__YOUR OBJECTIVE__: Return the material word for word. Do not include the pictures.

__COLLECTED MATERIAL__:

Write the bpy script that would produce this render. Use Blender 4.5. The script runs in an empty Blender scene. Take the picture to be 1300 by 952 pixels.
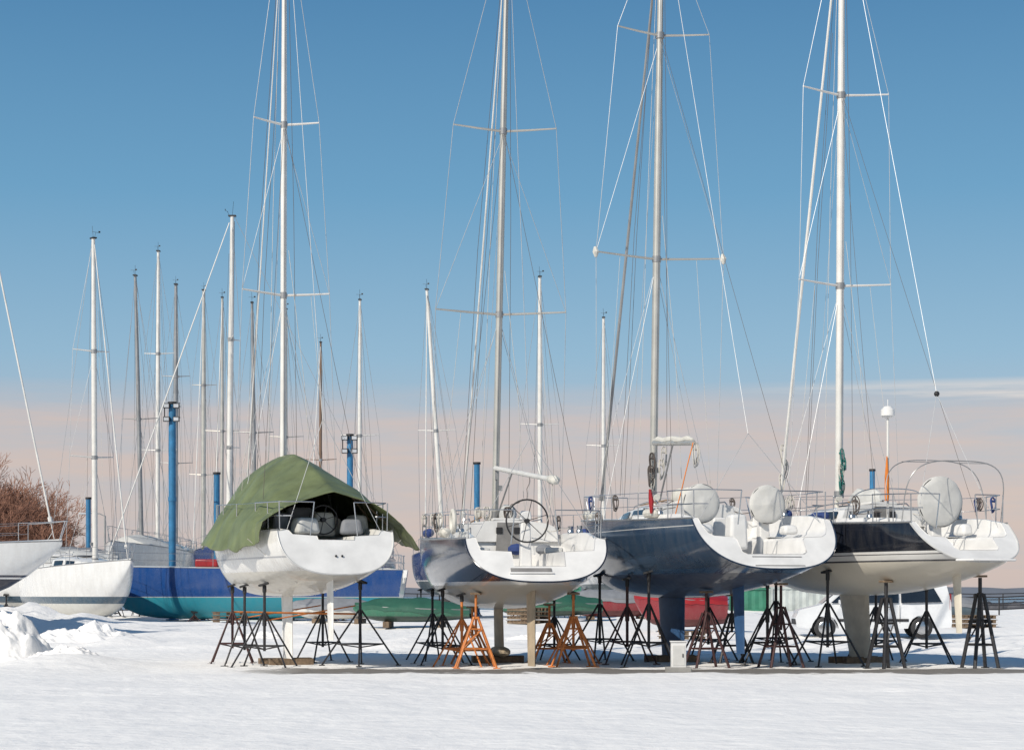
import bpy, math, random
from mathutils import Vector, Matrix, noise
rad=math.radians
R=random.Random(11)
scene=bpy.context.scene
COL=scene.collection

# ------------------------------------------------------------ materials
def nt_new(name):
    m=bpy.data.materials.new(name); m.use_nodes=True
    nt=m.node_tree; b=nt.nodes["Principled BSDF"]
    return m,nt,b
def mixc(nt,fac,a,b,mode='MIX'):
    n=nt.nodes.new("ShaderNodeMix"); n.data_type='RGBA'; n.blend_type=mode
    for sock,val in ((n.inputs[0],fac),(n.inputs[6],a),(n.inputs[7],b)):
        if isinstance(val,bpy.types.NodeSocket): nt.links.new(val,sock)
        elif isinstance(val,(tuple,list)): sock.default_value=(*val[:3],1)
        else: sock.default_value=val
    return n.outputs[2]
def math_n(nt,op,a,b=None,c=None):
    n=nt.nodes.new("ShaderNodeMath"); n.operation=op
    for i,v in enumerate((a,b,c)):
        if v is None: continue
        if isinstance(v,bpy.types.NodeSocket): nt.links.new(v,n.inputs[i])
        else: n.inputs[i].default_value=v
    return n.outputs[0]
def noise_n(nt,vec,scale,detail=4,rough=.55):
    n=nt.nodes.new("ShaderNodeTexNoise"); n.inputs['Scale'].default_value=scale
    n.inputs['Detail'].default_value=detail; n.inputs['Roughness'].default_value=rough
    if vec is not None: nt.links.new(vec,n.inputs['Vector'])
    return n.outputs[0]
def mapr(nt,v,a,b,c=0.,d=1.):
    n=nt.nodes.new("ShaderNodeMapRange"); nt.links.new(v,n.inputs[0])
    for i,x in zip((1,2,3,4),(a,b,c,d)): n.inputs[i].default_value=x
    return n.outputs[0]
def bump_n(nt,b,h,strength,dist=.02):
    n=nt.nodes.new("ShaderNodeBump"); n.inputs['Strength'].default_value=strength
    n.inputs['Distance'].default_value=dist
    nt.links.new(h,n.inputs['Height']); nt.links.new(n.outputs[0],b.inputs['Normal'])
def mat(name,col,rough=.5,metal=0.,var=.18,scale=3.,bump=0.,bscale=30.,coat=0.,spec=.5,bdist=.02):
    m,nt,b=nt_new(name)
    tc=nt.nodes.new("ShaderNodeTexCoord")
    f=noise_n(nt,tc.outputs['Object'],scale,5)
    f=mapr(nt,f,.3,.7)
    d=tuple(c*(1-var) for c in col)
    nt.links.new(mixc(nt,f,d,tuple(min(1,c*(1+var*.35)) for c in col)),b.inputs['Base Color'])
    b.inputs['Roughness'].default_value=rough; b.inputs['Metallic'].default_value=metal
    b.inputs['Coat Weight'].default_value=coat
    b.inputs['Specular IOR Level'].default_value=spec
    if bump: bump_n(nt,b,noise_n(nt,tc.outputs['Object'],bscale,4),bump,bdist)
    return m
def hullmat(name,stops,rough=.22,coat=.4,grime=.25,spec=.5):
    """paint bands by height above the boat's base"""
    m,nt,b=nt_new(name)
    tc=nt.nodes.new("ShaderNodeTexCoord")
    sp=nt.nodes.new("ShaderNodeSeparateXYZ"); nt.links.new(tc.outputs['Object'],sp.inputs[0])
    z=math_n(nt,'DIVIDE',sp.outputs[2],4.5)
    rp=nt.nodes.new("ShaderNodeValToRGB"); rp.color_ramp.interpolation='CONSTANT'
    nt.links.new(z,rp.inputs[0])
    e=rp.color_ramp.elements
    e[0].position=0; e[0].color=(*stops[0][1],1)
    e[1].position=stops[1][0]/4.5; e[1].color=(*stops[1][1],1)
    for zz,cc in stops[2:]:
        k=e.new(zz/4.5); k.color=(*cc,1)
    mp=nt.nodes.new("ShaderNodeMapping"); mp.inputs['Scale'].default_value=(2.2,2.2,.5)
    nt.links.new(tc.outputs['Object'],mp.inputs[0])
    n1=mapr(nt,noise_n(nt,mp.outputs[0],2.4,6,.65),.35,.7)
    n1=math_n(nt,'MULTIPLY',n1,grime)
    c=mixc(nt,n1,rp.outputs[0],(.30,.27,.23))
    nt.links.new(c,b.inputs['Base Color'])
    b.inputs['Coat Weight'].default_value=coat; b.inputs['Coat Roughness'].default_value=.08
    b.inputs['Specular IOR Level'].default_value=spec
    n2=noise_n(nt,tc.outputs['Object'],5,4)
    wl=math_n(nt,'LESS_THAN',sp.outputs[2],stops[1][0])
    r=math_n(nt,'MULTIPLY_ADD',wl,.45,mapr(nt,n2,.3,.7,rough*.8,rough*1.5))
    nt.links.new(r,b.inputs['Roughness'])
    bump_n(nt,b,noise_n(nt,tc.outputs['Object'],1.3,2),.12,.03)
    return m

M={}
M['gel']=mat('white_gelcoat',(.76,.75,.73),.28,var=.14,scale=2.2,coat=.3)
M['gelg']=mat('gelcoat_grey',(.52,.52,.51),.4,var=.2,scale=4)  # plain grey gelcoat for seat lockers and pale stern edges
M['deckm']=mat('deck_nonslip',(.66,.65,.62),.6,var=.2,scale=3,bump=.1,bscale=200)
M['alu']=mat('anodised_mast',(.56,.54,.49),.34,metal=.5,var=.18,scale=1.5)
M['alud']=mat('grey_mast',(.34,.34,.34),.40,metal=.5,var=.25,scale=1.5)
M['mastw']=mat('white_mast',(.72,.70,.66),.35,metal=.1,var=.14,scale=2)
M['brown']=mat('brown_mast',(.18,.11,.07),.5)
M['steel']=mat('stainless_steel',(.52,.53,.54),.25,metal=.9,var=.1)
M['wire']=mat('rigging_wire',(.42,.43,.44),.45,metal=.3,var=.2)
M['glass']=mat('smoked_window',(.015,.02,.028),.08,coat=.6,var=.3)
M['dark']=mat('black_rubber',(.02,.02,.022),.6)
M['wash']=mat('grey_washboard',(.25,.24,.23),.4,var=.3)
M['rope']=mat('white_rope',(.58,.55,.50),.85,bump=.5,bscale=90)
M['ropeg']=mat('green_rope',(.02,.17,.15),.85,bump=.5,bscale=90)
M['ropeo']=mat('orange_rope',(.75,.22,.03),.8,bump=.5,bscale=90)
M['roped']=mat('dark_rope',(.12,.10,.09),.9,bump=.5,bscale=90)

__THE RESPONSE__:
Write the bpy script that would produce this render. Use Blender 4.5. The script runs in an empty Blender scene. Take the picture to be 1300 by 952 pixels.
import bpy, math, random
from mathutils import Vector, Matrix, noise
rad=math.radians
R=random.Random(11)
scene=bpy.context.scene
COL=scene.collection

# ------------------------------------------------------------ materials
def nt_new(name):
    m=bpy.data.materials.new(name); m.use_nodes=True
    nt=m.node_tree; b=nt.nodes["Principled BSDF"]
    return m,nt,b
def mixc(nt,fac,a,b,mode='MIX'):
    n=nt.nodes.new("ShaderNodeMix"); n.data_type='RGBA'; n.blend_type=mode
    for sock,val in ((n.inputs[0],fac),(n.inputs[6],a),(n.inputs[7],b)):
        if isinstance(val,bpy.types.NodeSocket): nt.links.new(val,sock)
        elif isinstance(val,(tuple,list)): sock.default_value=(*val[:3],1)
        else: sock.default_value=val
    return n.outputs[2]
def math_n(nt,op,a,b=None,c=None):
    n=nt.nodes.new("ShaderNodeMath"); n.operation=op
    for i,v in enumerate((a,b,c)):
        if v is None: continue
        if isinstance(v,bpy.types.NodeSocket): nt.links.new(v,n.inputs[i])
        else: n.inputs[i].default_value=v
    return n.outputs[0]
def noise_n(nt,vec,scale,detail=4,rough=.55):
    n=nt.nodes.new("ShaderNodeTexNoise"); n.inputs['Scale'].default_value=scale
    n.inputs['Detail'].default_value=detail; n.inputs['Roughness'].default_value=rough
    if vec is not None: nt.links.new(vec,n.inputs['Vector'])
    return n.outputs[0]
def mapr(nt,v,a,b,c=0.,d=1.):
    n=nt.nodes.new("ShaderNodeMapRange"); nt.links.new(v,n.inputs[0])
    for i,x in zip((1,2,3,4),(a,b,c,d)): n.inputs[i].default_value=x
    return n.outputs[0]
def bump_n(nt,b,h,strength,dist=.02):
    n=nt.nodes.new("ShaderNodeBump"); n.inputs['Strength'].default_value=strength
    n.inputs['Distance'].default_value=dist
    nt.links.new(h,n.inputs['Height']); nt.links.new(n.outputs[0],b.inputs['Normal'])
def mat(name,col,rough=.5,metal=0.,var=.18,scale=3.,bump=0.,bscale=30.,coat=0.,spec=.5,bdist=.02):
    m,nt,b=nt_new(name)
    tc=nt.nodes.new("ShaderNodeTexCoord")
    f=noise_n(nt,tc.outputs['Object'],scale,5)
    f=mapr(nt,f,.3,.7)
    d=tuple(c*(1-var) for c in col)
    nt.links.new(mixc(nt,f,d,tuple(min(1,c*(1+var*.35)) for c in col)),b.inputs['Base Color'])
    b.inputs['Roughness'].default_value=rough; b.inputs['Metallic'].default_value=metal
    b.inputs['Coat Weight'].default_value=coat
    b.inputs['Specular IOR Level'].default_value=spec
    if bump: bump_n(nt,b,noise_n(nt,tc.outputs['Object'],bscale,4),bump,bdist)
    return m
def hullmat(name,stops,rough=.22,coat=.4,grime=.25,spec=.5):
    """paint bands by height above the boat's base"""
    m,nt,b=nt_new(name)
    tc=nt.nodes.new("ShaderNodeTexCoord")
    sp=nt.nodes.new("ShaderNodeSeparateXYZ"); nt.links.new(tc.outputs['Object'],sp.inputs[0])
    z=math_n(nt,'DIVIDE',sp.outputs[2],4.5)
    rp=nt.nodes.new("ShaderNodeValToRGB"); rp.color_ramp.interpolation='CONSTANT'
    nt.links.new(z,rp.inputs[0])
    e=rp.color_ramp.elements
    e[0].position=0; e[0].color=(*stops[0][1],1)
    e[1].position=stops[1][0]/4.5; e[1].color=(*stops[1][1],1)
    for zz,cc in stops[2:]:
        k=e.new(zz/4.5); k.color=(*cc,1)
    mp=nt.nodes.new("ShaderNodeMapping"); mp.inputs['Scale'].default_value=(2.2,2.2,.5)
    nt.links.new(tc.outputs['Object'],mp.inputs[0])
    n1=mapr(nt,noise_n(nt,mp.outputs[0],2.4,6,.65),.35,.7)
    n1=math_n(nt,'MULTIPLY',n1,grime)
    c=mixc(nt,n1,rp.outputs[0],(.30,.27,.23))
    nt.links.new(c,b.inputs['Base Color'])
    b.inputs['Coat Weight'].default_value=coat; b.inputs['Coat Roughness'].default_value=.08
    b.inputs['Specular IOR Level'].default_value=spec
    n2=noise_n(nt,tc.outputs['Object'],5,4)
    wl=math_n(nt,'LESS_THAN',sp.outputs[2],stops[1][0])
    r=math_n(nt,'MULTIPLY_ADD',wl,.45,mapr(nt,n2,.3,.7,rough*.8,rough*1.5))
    nt.links.new(r,b.inputs['Roughness'])
    bump_n(nt,b,noise_n(nt,tc.outputs['Object'],1.3,2),.12,.03)
    return m

M={}
M['gel']=mat('white_gelcoat',(.76,.75,.73),.28,var=.14,scale=2.2,coat=.3)
M['gelg']=mat('gelcoat_grey',(.52,.52,.51),.4,var=.2,scale=4)  # plain grey gelcoat for seat lockers and pale stern edges
M['deckm']=mat('deck_nonslip',(.66,.65,.62),.6,var=.2,scale=3,bump=.1,bscale=200)
M['alu']=mat('anodised_mast',(.56,.54,.49),.34,metal=.5,var=.18,scale=1.5)
M['alud']=mat('grey_mast',(.34,.34,.34),.40,metal=.5,var=.25,scale=1.5)
M['mastw']=mat('white_mast',(.72,.70,.66),.35,metal=.1,var=.14,scale=2)
M['brown']=mat('brown_mast',(.18,.11,.07),.5)
M['steel']=mat('stainless_steel',(.52,.53,.54),.25,metal=.9,var=.1)
M['wire']=mat('rigging_wire',(.42,.43,.44),.45,metal=.3,var=.2)
M['glass']=mat('smoked_window',(.015,.02,.028),.08,coat=.6,var=.3)
M['dark']=mat('black_rubber',(.02,.02,.022),.6)
M['wash']=mat('grey_washboard',(.25,.24,.23),.4,var=.3)
M['rope']=mat('white_rope',(.58,.55,.50),.85,bump=.5,bscale=90)
M['ropeg']=mat('green_rope',(.02,.17,.15),.85,bump=.5,bscale=90)
M['ropeo']=mat('orange_rope',(.75,.22,.03),.8,bump=.5,bscale=90)
M['roped']=mat('dark_rope',(.12,.10,.09),.9,bump=.5,bscale=90)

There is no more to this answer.